#### TASK INPUTS
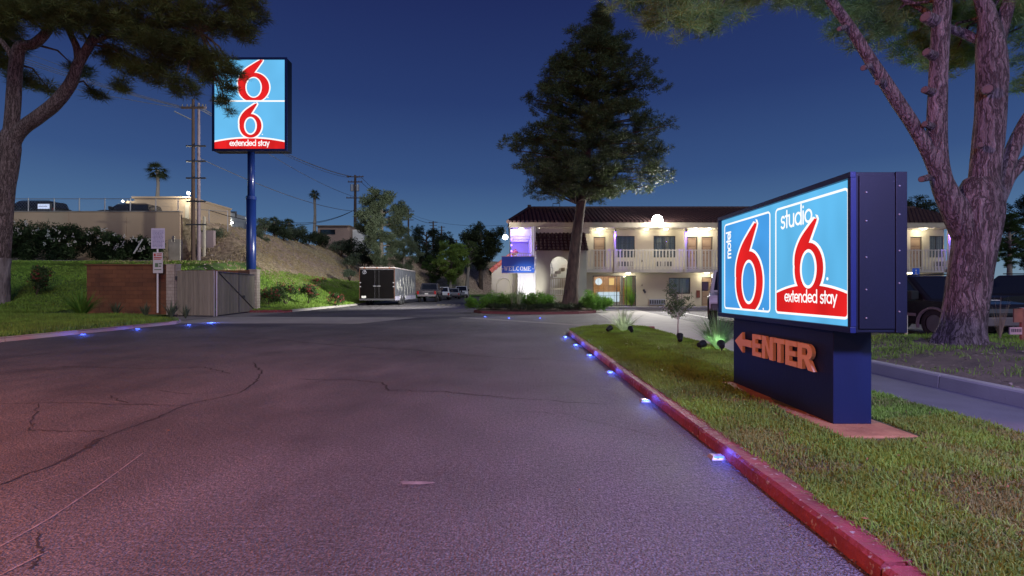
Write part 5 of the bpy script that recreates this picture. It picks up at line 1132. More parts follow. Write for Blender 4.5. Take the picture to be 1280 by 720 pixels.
    g = MB(); g.box(hl - .01, hl + .012, -hw * .52, hw * .52, zc + .32, bon - .12); gr = g.build('grille', BLACK, v)
    g = MB()
    for k in range(4): z = zc + .36 + k * (bon - .16 - zc - .36) / 4; g.box(hl + .013, hl + .03, -hw * .5, hw * .5, z, z + .03)
    g.build('grille_bar', RIM, gr)
    if kind == 'suv':
        for s_ in (-1, 1): b = MB(); b.tube([(x1 + .15, s_ * (hw - t - .08), zt_ + .06), (x2 - .15, s_ * (hw - t - .08), zt_ + .06)], .022, 6); b.build('roof_rail', BLACK, v)
    if kind == 'pickup':
        b = MB(); b.box(-hl + .1, x0 - .06, -hw + .12, hw - .12, belt - .02, belt - .012); b.build('bed_floor', BLACK, v)
    tm, rm = wheel_mesh(wr, .24)
    for cx in (xf, xb):
        for s_ in (-1, 1):
            w_ = link('wheel', tm, v, (cx, s_ * (hw - .13), wr)); link('rim', rm, w_)
    return v
vehicle('dark_suv', 'black SUV with grey fender flare parked behind the big pine trunk', 'car', (11.68, 13.95, 0), R(-85), 'suv', 4.6, 1.85, 1.66, .37, 2.75, paint('black_paint', (.012, .011, .013)), fender=M('grey_cladding', (.14, .13, .13), .5, ns=5, amt=.1))
vehicle('dark_suv', 'second black SUV parked further right behind the pine, only its side showing', 'car', (19.3, 17.6, 0), R(184), 'suv', 5.2, 1.95, 1.82, .38, 3.0, paint('black_paint', (0, 0, 0)))
vehicle('white_pickup', 'pale lifted pickup truck whose front wheel shows left of the monument sign', 'truck', (8.25, 17.5, 0), R(-112), 'pickup', 6.0, 2.0, 1.98, .46, 3.8, paint('pale_paint', (.50, .52, .55)), clear=.55)
vehicle('dark_pickup', 'dark pickup with large tyres parked right in front of the cargo trailer', 'truck', (-8.6, 50.5, 0), R(92), 'pickup', 5.6, 1.95, 1.95, .44, 3.5, paint('dark_silver_paint', (.045, .045, .055)), 'vehicles parked along the lane', clear=.5)
vehicle('white_car', 'white hatch parked between the dark pickup and the last SUV', 'car', (-8.45, 59, 0), R(94), 'suv', 4.3, 1.8, 1.6, .33, 2.6, paint('white_car_paint', (.62, .63, .65)), 'vehicles parked along the lane')
vehicle('grey_car', 'small grey car tucked behind the white hatch on the lane', 'car', (-7.7, 63.5, 0), R(94), 'suv', 4.0, 1.7, 1.45, .31, 2.5, paint('grey_paint', (.20, .21, .23)), 'vehicles parked along the lane')
vehicle('white_suv', 'white SUV facing the camera at the far end of the parked row', 'car', (-7.6, 72, 0), R(-84), 'suv', 4.8, 1.9, 1.8, .36, 2.8, paint('white_car_paint', (0, 0, 0)), 'vehicles parked along the lane')
vehicle('terrace_car', 'dark car roof showing above the tan wall at far left', 'car', (X_(42, 40.5), 40.6, 7.30), R(180), 'suv', 4.6, 1.8, 1.35, .33, 2.7, paint('black_paint', (0, 0, 0)), 'cars parked on the terrace')
vehicle('terrace_car', 'dark car roof showing above the tan wall near the tan building', 'car', (X_(163, 40.5), 40.6, 7.10), R(180), 'suv', 4.4, 1.8, 1.30, .33, 2.6, paint('black_paint', (0, 0, 0)), 'cars parked on the terrace')
tsg = empty('terrace_lit_sign', (X_(56, 39.4), 39.5, 7.3), 'small lit white board standing by the car on the terrace', 'sign')
b = MB(); q0, q1, r0_, r1_ = X_(47.5, 39.5) - tsg.location.x, X_(62, 39.5) - tsg.location.x, Z_(261, 39.5) - 7.3, Z_(255, 39.5) - 7.3
b.box(q0 - .06, q1 + .06, 0, .14, 0, r1_ + .08); b.build('case', DARK, tsg)
b = MB(); b.box(q0, q1, -.02, -.004, r0_, r1_); b.build('lit_face', E('board_glow', (.62, .72, 1), 1.0), tsg)
layer('lettering', [[(q0 + .1 + i * .1, r0_ + .16), (q0 + .16 + i * .1, r0_ + .16), (q0 + .16 + i * .1, r0_ + .24), (q0 + .1 + i * .1, r0_ + .24)] for i in range(7)], lambda u, v, o: (u, -.026 - o, v), 0, M('print_blue', (0, 0, 0)), tsg)
# ---------------------------------------------------------------- cargo trailer
tl = empty('cargo_trailer', (-10.55, 41.6, 0), 'long enclosed cargo trailer with black rear doors parked on the lane', 'trailer')
tx0, tx1, ty0, ty1, tz0, tz1 = -1.38, 1.38, -4.05, 4.05, .42, 3.02
def tp(n, m_, boxes, parent=tl, **k):
    b = MB()
    for q in boxes: b.box(*q)
    return b.build(n, m_, parent, **k)
SILV = M('silver_panel', (.11, .115, .13), .38, ns=1.2, amt=.15, metal=.35)
tp('body', SILV, [(tx0, tx1, ty0, ty1, tz0, tz1 - .1)], bevel=.03)
tp('roof', M('trailer_roof', (.42, .38, .36), .5, ns=2, amt=.2), [(tx0 - .01, tx1 + .01, ty0 - .01, ty1, tz1 - .097, tz1)], bevel=.06)
for s_ in (0, 1):
    d = tp('rear_door', M('gloss_black_door', (.004, .0035, .0035), .30, ns=2, amt=.3, spec=.18), [(-1.325 + s_ * 1.33, -.005 + s_ * 1.33, ty0 - .05, ty0 - .005, tz0 + .14, tz1 - .22)], bevel=.01)
    x = -.16 if s_ == 0 else .16; tp('lock_rod', DARK, [(x - .008, x + .008, ty0 - .085, ty0 - .055, tz0 + .16, tz1 - .26)], d); tp('door_handle', STEEL, [(x - .03 - .1, x + .13, ty0 - .10, ty0 - .086, 1.50, 1.55)], d)
    for z in (1.45, 1.75): xx = -1.30 if s_ == 0 else 1.30; tp('door_hinge', STEEL, [(xx - .05, xx + .05, ty0 - .08, ty0 - .052, z, z + .08)], d)
tp('rear_frame', M('orange_brown_trim', (.07, .030, .018), .45, ns=3, amt=.3), [(tx0 - .01, tx1 + .01, ty0 - .03, ty0 - .002, tz1 - .16, tz1 - .10), (tx0 - .01, tx0 + .05, ty0 - .03, ty0 - .002, tz0, tz1 - .162), (tx1 - .05, tx1 + .01, ty0 - .03, ty0 - .002, tz0, tz1 - .162)])
tp('rear_bumper', DARK, [(tx0, tx1, ty0 - .04, ty0 - .002, tz0 - .02, tz0 + .12)])
tp('licence_plate', M('plate_white', (0, 0, 0)), [(-1.20, -.86, ty0 - .065, ty0 - .052, .60, .76)])
layer('round_emblem', [[(-.98 + .16 * math.cos(a) * k, 2.62 + .16 * math.sin(a) * k) for a, k in [(i * PI / 8, 1) for i in range(17)] + [(i * PI / 8, .78) for i in range(16, -1, -1)]]], lambda u, v, o: (u, ty0 - .054 - o, v), 0, M('emblem_grey', (.24, .24, .28), .4, ns=3), tl)
layer('emblem_letter', [[(-1.03, 2.52), (-.99, 2.52), (-.99, 2.72), (-1.03, 2.72)], [(-.99, 2.60), (-.90, 2.60), (-.90, 2.64), (-.99, 2.64)], [(-.94, 2.64), (-.90, 2.64), (-.90, 2.72), (-.94, 2.72)]], lambda u, v, o: (u, ty0 - .056 - o, v), 0, M('emblem_grey', (0, 0, 0)), tl)
for i in range(10): y = ty0 + .35 + i * .81; tp('side_rib', SILV, [(tx1 + .001, tx1 + .018, y - .015, y + .015, tz0 + .1, tz1 - .15)])
random.seed(3); pic = []      # worn graphics on the side: pale and dark ragged shapes
for i in range(26):
    y = -3.4 + i * .27; z = 1.6 + .7 * math.sin(i * 1.7) * .6; hh = random.uniform(.25, .75)
    pic.append([(y, z - hh), (y + .09, z - hh * .7), (y + .15, z - hh * .2), (y + .10, z + hh * .7), (y + .04, z + hh), (y - .02, z + hh * .3)])
layer('side_graphics', pic[::2], lambda u, v, o: (tx1 + .020 + o, u, v), 0, M('graphic_pale', (.75, .74, .66), .4, ns=4, amt=.3), tl); layer('side_graphics', pic[1::2], lambda u, v, o: (tx1 + .020 + o, u + .05, v), 0, M('graphic_dark', (.10, .11, .13), .4, ns=4, amt=.3), tl)
tp('lower_skirt', M('violet_grey_skirt', (.34, .33, .42), .5, ns=2), [(tx1 + .001, tx1 + .014, ty0 + .1, ty1, tz0 - .02, tz0 + .30)])
tm, rm = wheel_mesh(.36, .24)
for y in (-.55, .35):
    for s_ in (-1, 1): w_ = link('wheel', tm, tl, (s_ * 1.32, y - 1.4, .36), (0, 0, R(90))); link('rim', rm, w_)
tp('mudguard', STEEL, [(1.385, 1.50, -2.45, -.60, .76, .80), (1.385, 1.50, -2.5, -2.452, .55, .80), (1.385, 1.50, -.598, -.55, .55, .80)])
for q in (-.98, 0, .98):
    tp('marker_lamp', E('amber_marker', (1, .28, .05), .9), [(q - .05, q + .05, ty0 - .03, ty0 - .012, tz1 - .075, tz1 - .045)])
tp('drawbar', DARK, [(-.06, .06, ty1, ty1 + 1.3, .44, .54)])
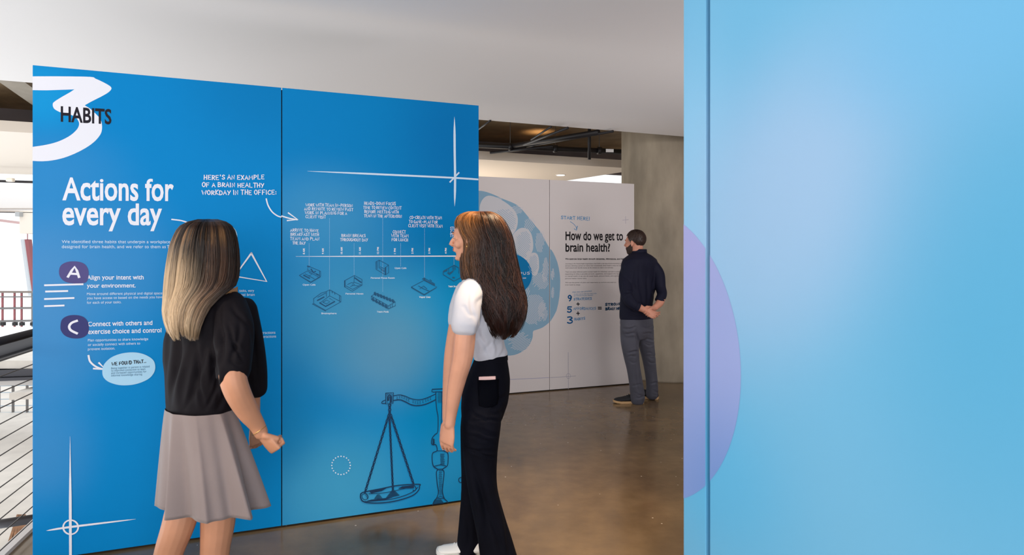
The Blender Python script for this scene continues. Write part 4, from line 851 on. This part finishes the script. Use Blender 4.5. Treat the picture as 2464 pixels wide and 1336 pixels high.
F1 += [fold(w1, 500, 760, -.12, 470, 980, -.2, .016, .012), fold(w1, 450, 800, -.15, 430, 985, -.2, .018, -.008), fold(w1, 515, 740, -.12, 520, 980, -.2, .014, .014), fold(w1, 540, 800, -.15, 500, 950, -.2, .012, .010), fold(w1, 485, 850, -.18, 445, 985, -.2, .012, .008),
       fold(w1, 535, 735, -.15, 528, 880, -.2, .013, .016), fold(w1, 575, 770, -.22, 560, 880, -.26, .011, .008), fold(w1, 550, 830, -.24, 590, 850, -.2, .009, .007), fold(w1, 560, 730, -.12, 600, 800, -.08, .012, .008), fold(w1, 400, 780, -.02, 402, 980, -.05, .014, .010), fold(w1, 545, 865, -.25, 585, 880, -.2, .008, .005), fold(w1, 410, 720, -.05, 450, 820, -.15, .014, .006), fold(w1, 600, 760, 0, 612, 920, .1, .01, .008)]
F1 += [fold(w1, 430, 760, 0, 415, 975, 0, .014, .012), fold(w1, 470, 830, 0, 490, 985, 0, .010, .010), fold(w1, 560, 900, 0, 520, 985, 0, .012, .010), fold(w1, 600, 780, 0, 625, 930, 0, .010, .010), fold(w1, 545, 780, 0, 585, 870, 0, .008, .008), fold(w1, 530, 880, 0, 500, 985, 0, .009, .009)]
t1 = remesh('shirt', g, TOP1, w1.e, .006, 10, creases(F1))
# taupe skirt with soft pleats
SK = mat('taupe_suiting', srgb(134, 119, 116), .75, var=.05, vscale=5, bump=.25, bscale=400, sheen=.2)
g = Geo(); rings = []; rg = random.Random(3)
for k in range(30):
    u = k/29; y = 982+(1208-982)*u; l = 394+(376-394)*u**.8 - 0; r = 568+(650-568)*u**.9; dy = .0+.03*u
    amp = .04+.24*u**.8
    def md(t, amp=amp): return amp*(.75*(1-2*abs(math.sin(4.5*t+.5)))+.3*math.sin(13*t+2.1)+.12*math.sin(3*t+1))*.6
    rings.append(w1.ring(l, r, y, .70, dy, n=220, mod=md))
inner = [[Vector((c.x+(q.x-c.x)*.96, c.y+(q.y-c.y)*.96, q.z+.002)) for q in rings[-1]] for c in [sum(rings[-1], Vector())/len(rings[-1])]]
up_in = [[Vector((c.x+(q.x-c.x)*.9, c.y+(q.y-c.y)*.9, q.z)) for q in rings[4]] for c in [sum(rings[4], Vector())/len(rings[4])]]
g.loft(rings+inner+up_in, cap=False); build('skirt', g, SK, w1.e, smooth=True)
# hair
HT = [(527, 488, 512), (529, 476, 523), (533, 460, 537), (541, 442, 551), (555, 430, 560), (575, 420, 566), (600, 412, 570), (635, 406, 572), (665, 402, 570), (688, 400, 562), (705, 399, 540), (725, 398, 512), (750, 396, 494), (775, 400, 482), (800, 408, 474), (822, 422, 470)]
HD = [(527, .01, .02), (529, .01, .05), (533, .01, .08), (541, .01, .105), (575, .01, .122), (620, .0, .122), (655, -.035, .10), (690, -.075, .075), (720, -.115, .05), (780, -.145, .04), (822, -.155, .03)]
DK = srgb(26, 16, 12)[:3]; MD = srgb(78, 50, 34)[:3]; BL = srgb(204, 176, 142)[:3]; BM = srgb(134, 98, 66)[:3]; GD = srgb(206, 150, 92)[:3]
def c1(x, y, lev, ct):
    base = mixc(DK, MD, .35+.5*lev)
    lf = sm(492, 425, x+14*lev)            # towards the left
    dn = sm(560, 680, y+25*lev); c = mixc(base, BM, .65*sm(640, 760, y+30*lev)*sm(560, 460, x))
    c = mixc(c, BL, lf*dn*(.75+.3*lev)+.45*sm(700, 800, y)*(lev > -.3)); return mixc(c, GD, .25*sm(545, 560, y)*sm(600, 570, y)*(lev > .2))
g = Geo(); hair_shell(g, w1, [r for r in HT if r[0] < 805], [(a, b, c*.92) for a, b, c in HD], c1, inset=4); strands(g, w1, HT, HD, 2600, c1, rw=(.0009, .0021), wav=.05, wf=6, out=.010, seed=5, endvar=34, clumps=85)
for i in range(150):       # locks swept forward over the shoulder
    k = i/149; lev = random.uniform(-1, 1); a = w1.P(462+k*60, 640+random.uniform(-10, 10), -.10); b = w1.P(490+k*40, 690+random.uniform(-4, 8), -.115); c = w1.P(530+k*18, 708-k*10+random.uniform(-4, 4), -.10); d = w1.P(572, 694+random.uniform(-4, 10), -.03)
    pts = catmull([a, b, c, d], 5); g.tube(pts, [.0013]*len(pts), 4, cols=[mixc(MD, GD, .3+.5*max(0, lev)+.3*j/len(pts)) for j in range(len(pts))])
build('hair', g, HAIRM, w1.e, smooth=True)
q = w1.P(676, 1078, -.10)

# ---------------------------------------------------------------- woman in white T-shirt and dark jeans
w2 = Person(2.95, (-.78, .62), 1160, 'woman in profile with long wavy brown hair, white T-shirt and dark flared jeans')
fh2 = Vector((-.975, .22, 0)).normalized()
g = Geo(); C2 = w2.P(1135, 573, .0)
L2 = head_geo(g, C2, fh2, .99, .92, nose=.99, neck=[(w2.P(1143, 655, .01), .047), (w2.P(1150, 690, .01), .066)])
g.loft([w2.ring(1122, 1180, 668, .6, .01), w2.ring(1118, 1196, 698, .45, .01), w2.ring(1112, 1204, 735, .5, .01), w2.ring(1116, 1200, 790, .6, .01), w2.ring(1150, 1200, 845, .6, .01), w2.ring(1152, 1205, 880, .6, .01), w2.ring(1125, 1218, 930, .75, .01), w2.ring(1120, 1216, 990, .7, .01)])
w2.limbs(g, [(1136, 708, -.08, 17), (1126, 750, -.16, 20), (1119, 810, -.18, 24), (1113, 862, -.18, 23.5), (1102, 905, -.17, 21), (1092, 955, -.16, 17), (1085, 1000, -.15, 13), (1082, 1022, -.15, 12.5)])
w2.limbs(g, [(1122, 712, .11, 17), (1105, 755, .13, 20), (1092, 830, .13, 21), (1086, 880, .12, 20), (1080, 950, .08, 16), (1076, 1010, .05, 12)])
hand_geo(g, w2.P(1082, 1024, -.15), (-.18, .1, -1), (.55, .83, 0), (-.95, .3, .1), .95, curl=(14, 20, 16), spread=.8, thumb=(.4, .2))
hand_geo(g, w2.P(1076, 1014, .05), (-.15, .1, -1), (.8, -.6, 0), (-.6, -.8, 0), .9, curl=(14, 20, 16))
bd2 = remesh('body', g, SKIN2, w2.e, .0042, 3)
face_parts(w2, L2, fh2, .99, mat('dark_brow', srgb(60, 38, 28), .7))
g = Geo(); g.ell(L2(-.076, .0, -.042), Vector((.005, 0, 0)), Vector((0, .005, 0)), Vector((0, 0, .006)), 8, 6); build('earring', g, GOLD, w2.e, smooth=True)
TEE = mat('white_jersey', srgb(196, 195, 203), .75, bump=.15, bscale=300, sheen=.1)
g = Geo(); rs = [(664, 1124, 1172, .75, .01), (672, 1115, 1188, .65, .01), (686, 1106, 1208, .55, .01), (705, 1101, 1218, .5, .01), (735, 1100, 1220, .54, .01), (775, 1104, 1214, .64, .01), (810, 1114, 1210, .72, .01), (835, 1126, 1216, .76, .01), (850, 1136, 1222, .78, .01), (858, 1140, 1221, .78, .01), (866, 1142, 1218, .76, .01)]
g.loft([w2.ring(l, r, y, q, dy) for y, l, r, q, dy in rs])
w2.limbs(g, [(1136, 698, -.08, 30), (1125, 730, -.15, 32), (1120, 765, -.18, 32), (1119, 781, -.185, 33)], n=20)
w2.limbs(g, [(1122, 700, .13, 28), (1108, 740, .14, 28), (1104, 775, .14, 28)], n=20)
F2 = [fold(w2, 1160, 720, -.2, 1150, 850, -.2, .014, .010), fold(w2, 1215, 770, -.1, 1165, 855, -.2, .016, .012), fold(w2, 1200, 800, -.15, 1180, 860, -.2, .012, -.008), fold(w2, 1215, 820, -.1, 1205, 862, -.1, .010, .008), fold(w2, 1150, 780, -.2, 1172, 855, -.2, .012, .009), fold(w2, 1130, 700, -.18, 1145, 780, -.24, .010, .006), fold(w2, 1110, 740, -.2, 1140, 760, -.26, .010, .005), fold(w2, 1180, 730, -.2, 1160, 800, -.2, .013, .008), fold(w2, 1172, 690, -.1, 1150, 740, -.2, .014, .006)]
t2 = remesh('shirt', g, TEE, w2.e, .006, 8, creases(F2))
JN = mat('dark_denim', srgb(9, 10, 20), .8, var=.25, vscale=7, bump=.3, bscale=420, spec=.1)
g = Geo(); rs = [(855, 1143, 1220, .80, .01), (866, 1140, 1221, .80, .01), (890, 1130, 1225, .82, .01), (915, 1120, 1228, .82, .01), (945, 1112, 1227, .80, .01), (975, 1110, 1222, .76, .01), (1010, 1112, 1210, .72, .01), (1030, 1118, 1200, .7, .01)]
g.loft([w2.ring(l, r, y, q, dy) for y, l, r, q, dy in rs])
near = [(1162, 975, -.02, 45), (1158, 1020, -.04, 47), (1156, 1080, -.04, 42), (1158, 1140, -.04, 37), (1164, 1190, -.04, 35), (1178, 1250, -.03, 37), (1193, 1310, -.02, 41), (1206, 1370, -.01, 46), (1212, 1398, .0, 49)]
far = [(1150, 975, .10, 38), (1146, 1030, .12, 40), (1142, 1090, .14, 35), (1138, 1150, .16, 30), (1134, 1200, .18, 27), (1130, 1260, .19, 28), (1128, 1310, .2, 31), (1128, 1332, .2, 33)]
w2.limbs(g, near, n=24); w2.limbs(g, far, n=20)
F3 = []
for i in range(16):
    rg = random.Random(50+i); y = rg.uniform(985, 1085); F3.append(fold(w2, rg.uniform(1115, 1140), y, -.25, rg.uniform(1165, 1205), y+rg.uniform(8, 28), -.22, .007, rg.uniform(.003, .006)))
F3 += [fold(w2, 1120, 1040, -.2, 1180, 1330, -.2, .016, .012), fold(w2, 1150, 1100, -.25, 1215, 1390, -.2, .018, .012), fold(w2, 1190, 1130, -.15, 1235, 1380, -.12, .014, .009), fold(w2, 1140, 1150, -.2, 1165, 1390, -.2, .014, -.008), fold(w2, 1180, 1000, -.2, 1212, 985, -.1, .009, .006), fold(w2, 1120, 1200, .0, 1125, 1330, .1, .012, .007), fold(w2, 1225, 950, 0, 1180, 985, -.2, .011, .007)]
jn = remesh('jeans', g, JN, w2.e, .006, 14, creases(F3))
g = Geo(); g.loft([w2.ring(1142, 1221.5, 855, .81, .01, n=48), w2.ring(1140.5, 1222.5, 868, .82, .01, n=48)]); build('waistband', g, JN, w2.e, smooth=False, bevel=.002)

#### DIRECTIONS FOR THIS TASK
Return only those lines of the records that contain the string "script".

#### FULL OUTPUT
Write part 5 of the bpy script that recreates this picture. It picks up at line 1132. More parts follow. Write for Blender 4.5. Take the picture to be 1280 by 720 pixels.
The Blender Python script for this scene continues. Write part 4, from line 851 on. This part finishes the script. Use Blender 4.5. Treat the picture as 2464 pixels wide and 1336 pixels high.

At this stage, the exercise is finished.